As I wrote in my review of Sarah Chang’s recording of the concerto, both her own and Christian Tetzlaff’s performances are newly reissued. Chang’s is unchanged but this Tetzlaff has undergone programming alteration. Gone is his Lalo and in comes Claire Désert’s traversal of the piano concerto and a makeweight in the shape of Klid. Be it noted, as they say, that the Tetzlaff performance is greatly to be preferred to the Chang.
He avoids the temptation to slow, as Chang and Davis fail to do, for the first movement second theme and he keeps things moving. He’s strongly helped by Pešek who ensures dynamics are naturally scaled and who also takes care to balance things in the sometimes tricky Rudolfinum acoustic. Tetzlaff has a tight bright tone and he cuts through the orchestration with real incisiveness. Pešek shows himself to be a far more watchful and astute Dvořákian than Davis as he builds and releases tension whilst maintaining strong rhythmic profiles. As a result the performance has an internal dynamism and a degree of radiance that Chang’s lacks.
There have been a number of recommendable recordings of the Concerto in the last decade and a half – let alone the classic Suk/Ančerl, Milstein (with de Burgos and Dorati) and the various surviving commercial and off-air performances by one of its greatest champions Vása Příhoda. Suffice to say that Tetzlaff is commendably quick on his feet – fast but not at all superficial - and plays with spirit, tone and imagination, well seconded by the orchestra.
But of course things aren’t quite that simple. I’d never even heard of this Strasbourg performance of the Piano Concerto, though Claire Désert is becoming better and better known as a soloist. She plays with musicality and finish but vital things are missing. The opening of the concerto is badly balanced - horn-swamped - and there’s an endemic lack of optimum string subtlety throughout the recording. I don’t know how often, if at all, Désert had performed this in concert before recording it but her entries can sound wooden and uninflected. The opening entry should generate tension and use rubato – see Firkušny, Maxian and Moravec who all, in their very different ways, launch the concerto with tension. And she is far too slow in the second movement; most Czech performers take it considerably quicker and bring a more touching sense to it. So this is a rather routine performance; not really recommendable.
Klid receives a pliant if somewhat nasal reading from Timothy Walden.

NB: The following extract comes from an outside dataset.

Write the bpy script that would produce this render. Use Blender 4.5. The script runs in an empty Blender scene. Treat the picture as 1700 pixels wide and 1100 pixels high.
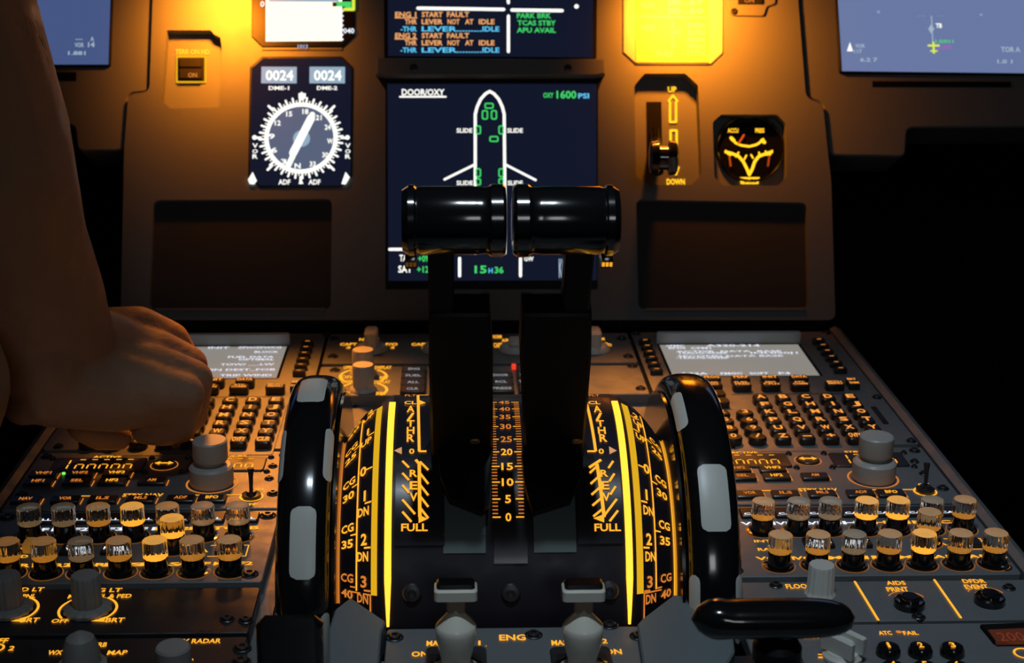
import bpy, math, random
from mathutils import Vector, Matrix
random.seed(7)
sin, cos, pi, rad = math.sin, math.cos, math.pi, math.radians
SC = bpy.context.scene
COL = SC.collection

# ------------------------------------------------------------------ camera
FPX = 2500.0
PSI, TH, ROLL, CX, CZ = .0414, .3065, .0089, -.0197, .3372
_R = Vector((cos(PSI), -sin(PSI), 0))
FW = Vector((sin(PSI)*cos(TH), cos(PSI)*cos(TH), -sin(TH)))
_U = Vector((sin(PSI)*sin(TH), cos(PSI)*sin(TH), cos(TH)))
RT = _R*cos(ROLL) + _U*sin(ROLL)
UP = -_R*sin(ROLL) + _U*cos(ROLL)
CAM = Vector((CX, 0, CZ))
cd = bpy.data.cameras.new('camera'); cam = bpy.data.objects.new('camera', cd); COL.objects.link(cam)
cam.matrix_world = Matrix(((RT.x, UP.x, -FW.x, CAM.x), (RT.y, UP.y, -FW.y, CAM.y), (RT.z, UP.z, -FW.z, CAM.z), (0, 0, 0, 1)))
cd.sensor_width = 36; cd.lens = 36*FPX/1700; cd.clip_start = .02; cd.clip_end = 50
cd.dof.use_dof = True; cd.dof.focus_distance = .76; cd.dof.aperture_fstop = 17
SC.camera = cam

# ------------------------------------------------------------------ world, colour, light
SC.view_settings.view_transform = 'Standard'; SC.view_settings.look = 'None'
SC.view_settings.exposure = 0; SC.view_settings.gamma = 1; SC.view_settings.use_curve_mapping = False
w = bpy.data.worlds.new('world'); SC.world = w; w.use_nodes = True
w.node_tree.nodes['Background'].inputs[0].default_value = (.55, .7, .8, 1)
w.node_tree.nodes['Background'].inputs[1].default_value = .006

def lamp(name, kind, loc, aim, energy, col, size=.05, spot=120, blend=.6, sizey=None):
    l = bpy.data.lights.new(name, kind); o = bpy.data.objects.new(name, l); COL.objects.link(o)
    o.location = loc; o.rotation_euler = (Vector(aim)-Vector(loc)).to_track_quat('-Z', 'Y').to_euler()
    l.energy = energy; l.color = col
    if kind == 'AREA':
        l.size = size
        if sizey: l.shape = 'RECTANGLE'; l.size_y = sizey
    else: l.shadow_soft_size = size
    if kind == 'SPOT': l.spot_size = rad(spot); l.spot_blend = blend
    return o
AMB = (1, .25, .012)

# ------------------------------------------------------------------ frames: a surface with local x right, y up/away, z out of it
class Frame:
    def __init__(s, o, ax=(1, 0, 0), ay=(0, 1, 0), az=(0, 0, 1)):
        s.o, s.ax, s.ay, s.az = Vector(o), Vector(ax), Vector(ay), Vector(az)
    def w(s, x, y, z=0): return s.o + s.ax*x + s.ay*y + s.az*z
    def at(s, px, py, z=0):
        d = FW + RT*((px-850)/FPX) - UP*((py-550)/FPX)
        t = ((s.o + s.az*z) - CAM).dot(s.az)/d.dot(s.az)
        p = CAM + d*t - s.o
        return p.dot(s.ax), p.dot(s.ay)
    def mat(s): return Matrix(((s.ax.x, s.ay.x, s.az.x, s.o.x), (s.ax.y, s.ay.y, s.az.y, s.o.y), (s.ax.z, s.ay.z, s.az.z, s.o.z), (0, 0, 0, 1)))
    def sub(s, x, y, z=0): return Frame(s.w(x, y, z), s.ax, s.ay, s.az)
def pt3(px, py, zc): return CAM + (FW + RT*((px-850)/FPX) - UP*((py-550)/FPX))*zc
def proj(q):
    v = q-CAM; z = v.dot(FW); return 850+FPX*v.dot(RT)/z, 550-FPX*v.dot(UP)/z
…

This is marketed as a “Dvořák Concertos” disc. The Violin Concerto scores highly amongst contemporary performances but the Piano companion won’t really do. I hope that Tetzlaff’s performance doesn’t suffer accordingly in the marketplace – the money saving booklet (three weedy paragraphs) and the supermarket style cover art do not at all reflect his intelligence and perception.